The division of Cavan/Monaghan is one of the worst affected, according to Garda Representative Association (GRA) member James Morrisroe. A lack of new recruits coming through their doors means that not only do gardaí have to contend with the unknown of Brexit, they are also dealing with a general lack of resources.

Morrisroe drew attention to the need for new recruits to boost ranks in his local division.

Probationer gardaí are the new graduates out of Templemore who are sent to stations across the country to get experience. A lack of new recruits has been an ongoing issue for gardaí over the last few years. The recruitment freeze adopted during the recession is over but its impact is still being felt.

Probationer gardaí can only be assigned to stations where appropriate supervision is available leading to a catch 22 situation for Cavan/Monaghan as well as a host of other districts.

Something which was brought up at the Association of Garda Sergeants and Inspectors (AGSI) conference last week was the restrictions caused by a lack of sergeants based in stations.

There are just seven sergeants in Cavan’s Bailieboro district as opposed to 12 in 2010. The deficit is seriously impacting policing, according to Morrisroe.

“What you have at the moment is a lack of new recruits coming through. We can’t get the probationers coming because we don’t have the sergeants to supervise them so we’re stuck in limbo.

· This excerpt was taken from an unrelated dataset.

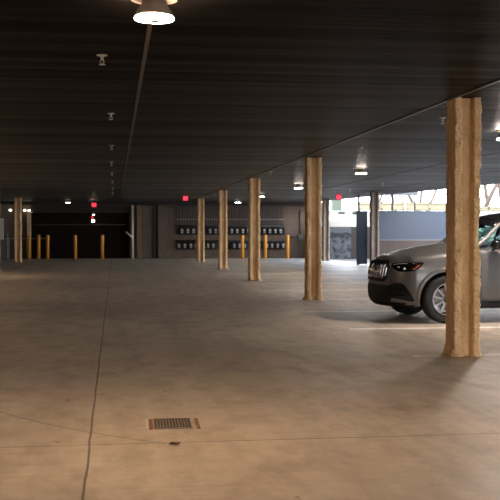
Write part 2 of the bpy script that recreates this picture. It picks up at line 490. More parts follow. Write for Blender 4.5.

“Because you’ve no new members coming in -  morale is suffering. You look at Bailieboro especially. The morale there is very low in relation to previous inquiries.

“Local management is doing its best. But how can senior management in Garda Headquarters in Dublin not be conducting any succession planning (to maintain garda numbers)? They know we’ll need a certain amount of sergeants and gardaí in the near future yet nothing is happening. This also affects the allocation to specialists units which were decimated during the moratorium on recruitment.

But Morrisroe is not holding out too much hope. It is his opinion that the border region is somewhat neglected in relation to the allocation of resources.

“One only has to look at recent tensions north of the border to realise the importance of properly resourcing gardai in the border divisions and this is even without the added complicated issue of Brexit.”

Brexit pressure

It is his fear and the fear of his colleagues that when Brexit finally arrives, An Garda Síochána will be in no way prepared to deal with it. This is not the only major issue for gardaí.

Morrisroe said: “Brexit is a big example – in a year it’s here whether we like it or not. Even without Brexit we need more garda graduates. I know it’s said all the time but we’re at crisis point. What would it be like for argument’s sake if it’s a soft border with periodic checks? It’s not like they don’t know this was coming. Action is needed and quick. The bottom line is we are completely unprepared.

“I recall the foot and mouth and BSE crises of 1996 and 2001 where the border was sealed overnight. Hundreds of gardai were temporarily transferred from as far away as Cork for the duration of the operation. Is this the potential scenario that will unfold? One wonders if contingency plans are being drawn up at all.

Responding to the claims, a Garda spokesman said: “Local garda management closely monitors the allocation of all resources in the context of crime trends, policing needs and other operational strategies in place on a district, divisional and regional level, to ensure optimum use is made of garda resources, and the best possible farda service is provided to the public.

“Senior garda management is satisfied that an adequate policing service continues to be delivered and that current structures in place meet the requirement to deliver an effective and efficient policing service to the community. This situation is continually reviewed.”